Ford's US sales volumes shrank by 14 per cent in the first half of 2008 from a year earlier, including a 28 per cent dive in June, due largely to plummeting sales of such former mainstays as the F-Series pick-ups and the Explorer SUV.

Essentially Ford's message was-- "Hey we just lost $8.7 billion. But don't worry, we got this idea...we are going to make smaller cars".

Now don't get me wrong, it seems like an obviously sound idea but I wonder if they are not a little late on this and more than a dollar short.  All the US car makers are in the same boat and their pace of adaption to business changes are glacially slow so I am not picking on Ford alone here.   Chrysler which is privately owned now seems equally flat footed so I don't think it's necessarily a function of managing short term business profits to long term strategic plans.

This would ordinarily be 20/20 hindsight commentary but this has happened before in the 1970s and 1980s. High oil prices caused a shift to higher fuel economy cars and smaller cars and the Japanese destroyed these companies for decades with various crisis and requests for bailout assistance.  

No question Americans love big SUVs, and they don't mind forking over a higher margin for them temping car companies all around the world..  

Much like Charlie Brown aiming for the football with Lucy promising that the football won't be pulled away again these high margins seem especially tempting for American car companies.  But are the short term higher margins worth the big write offs you take when the fuel price jumps and you have to retool plants?

Since Americans don't mind paying so much for large SUV's why not just make them with alternative fuel engines that give them ultra high fuel economy.  It may cost quite a bit more but American's have shown a propensity to pay extra for big behemoths and it would shield them from fluctuations in gasoline.  Of course if they do this they will sell less of them but they won't have to retool plants and risk bankruptcy on huge write offs every 20 years.  This thinking never seems to be factored in, time and again-- Just like Charlie Brown and his football..

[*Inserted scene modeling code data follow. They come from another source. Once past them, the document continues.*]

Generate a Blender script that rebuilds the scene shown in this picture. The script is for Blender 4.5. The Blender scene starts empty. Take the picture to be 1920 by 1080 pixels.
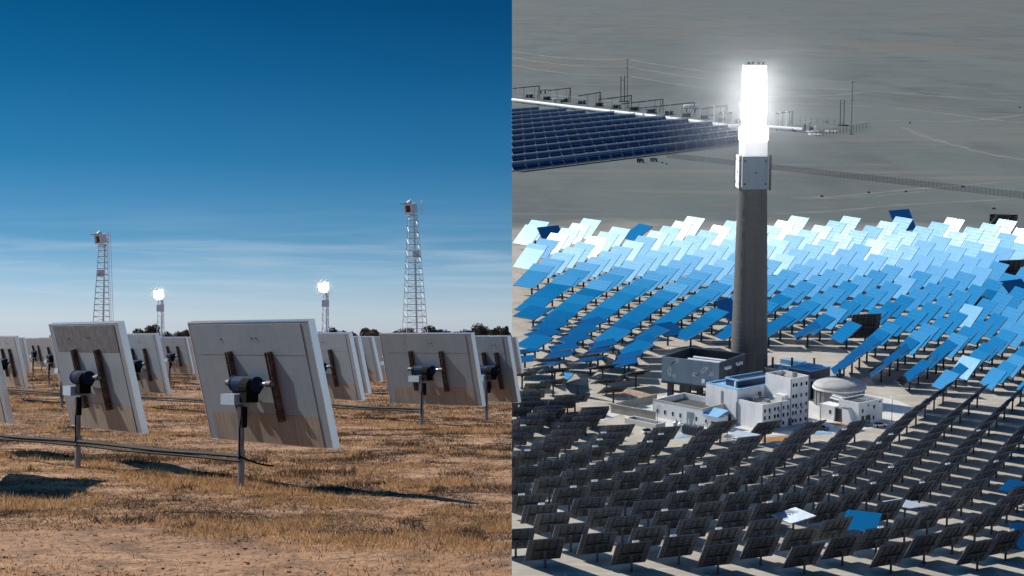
import bpy, math, random
import numpy as np
from mathutils import Matrix, Vector
random.seed(7)
rng = np.random.default_rng(7)
R = math.radians
sc = bpy.context.scene
C = sc.collection

# ------------------------------------------------------------------ camera
F = 3600.0                       # focal length in pixels of the 1920 wide photograph
EYE = Vector((0, 0, 1.7))
PITCH = math.atan(100 / F)
cam = bpy.data.cameras.new('camera')
cam.sensor_width = 36
cam.lens = 36 * F / 1920
cam.clip_start = 0.5
cam.clip_end = 60000
camo = bpy.data.objects.new('camera', cam)
C.objects.link(camo)
camo.location = EYE
camo.rotation_euler = (math.pi / 2 + PITCH, 0, 0)
sc.camera = camo

# ------------------------------------------------------------------ light
SUN_AZ, SUN_EL = R(-61), R(42)
SUN = Vector((math.sin(SUN_AZ) * math.cos(SUN_EL), math.cos(SUN_AZ) * math.cos(SUN_EL), math.sin(SUN_EL)))
sun = bpy.data.lights.new('sun', 'SUN')
sun.energy = 4.6
sun.angle = R(0.53)
sun.color = (1, .95, .87)
suno = bpy.data.objects.new('sun', sun)
C.objects.link(suno)
suno.rotation_euler = SUN.to_track_quat('Z', 'Y').to_euler()

w = bpy.data.worlds.new('World')
sc.world = w
w.use_nodes = True
nt = w.node_tree
N, L = nt.nodes, nt.links
def wn(t, **k):
    n = N.new(t)
    for a, b in k.items():
        setattr(n, a, b)
    return n
def ramp(node, pts):
    e = node.color_ramp.elements
    while len(e) > 1:
        e.remove(e[-1])
    e[0].position = pts[0][0]
    e[0].color = (*pts[0][1], 1)
    for p, c in pts[1:]:
        x = e.new(p)
        x.color = (*c, 1)
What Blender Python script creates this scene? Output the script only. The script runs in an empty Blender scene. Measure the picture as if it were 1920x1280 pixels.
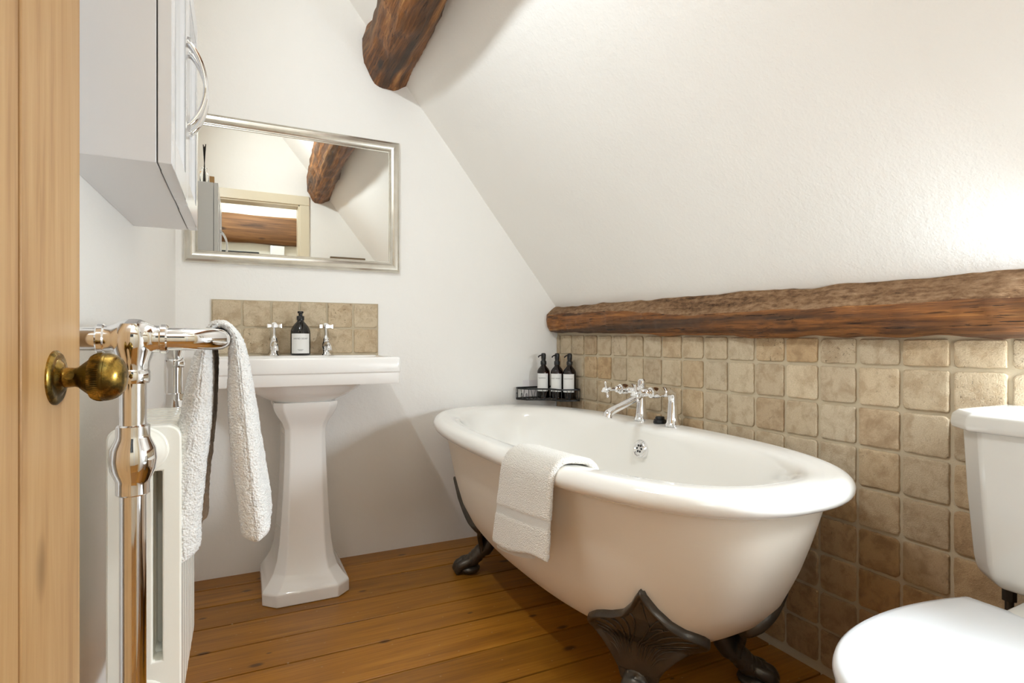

With the plummeting dollar, and an increasingly competitive manufacturing base in the United States you would think this would give US car makers, particularly export oriented ones like GM a big edge selling to the 1.3 billion new consumers entering the marketplace. US based auto manufacturers actually have a huge opportunity to expand and grow as the US dollar provides a very large cushion of competitiveness.

If the US auto makers actually shifted to a new more technologically advanced fuel standard, wouldn't this give them a huge edge over foreign competitors? Wouldn't other countries be tempted to migrate to this new standard given the largest market in the world had shifted? This might be a chance for the American auto makers to become technological leaders for the first time in 40 years but they'd rather keeping kicking that same football.

Do we need a "Tabula Rasa" to get this kind of change in the industry? i.e. something like a bankruptcy to have these companies start from scratch or can management make the changes needed.

What's the reason for management's inability to adapt quickly or prepare for change? Why is it so much worse than other US industries?

Energy prices have been rising for years but why are the US companies caught so flat footed over and over?

  • Is it the relationship between the companies and unions? Either lack of flexibility in contrasts or built in costs that give them a competitive disadvantage compared to everyone else?
  • Is the misalignment with our fuel taxes in the US vs Europe and Japan the reason our companies can't adapt quickly? I.e. if our gas prices are always lower are car companies that much more vulnerable when we experience big price surges because of the elasticity of demand for gasoline?
  • Is it a case of be careful what you wish for? The US Auto industry has lobbied tooth and nail to keep higher fuel economy standards from becoming law and the US has severely lagged against the rest of the world in these standards.  But the billions in political pork and back room lobbying has got them lower standards but has it now come back to haunt them?
  • Is it all of these combined or is it something completely different causing this. If so what?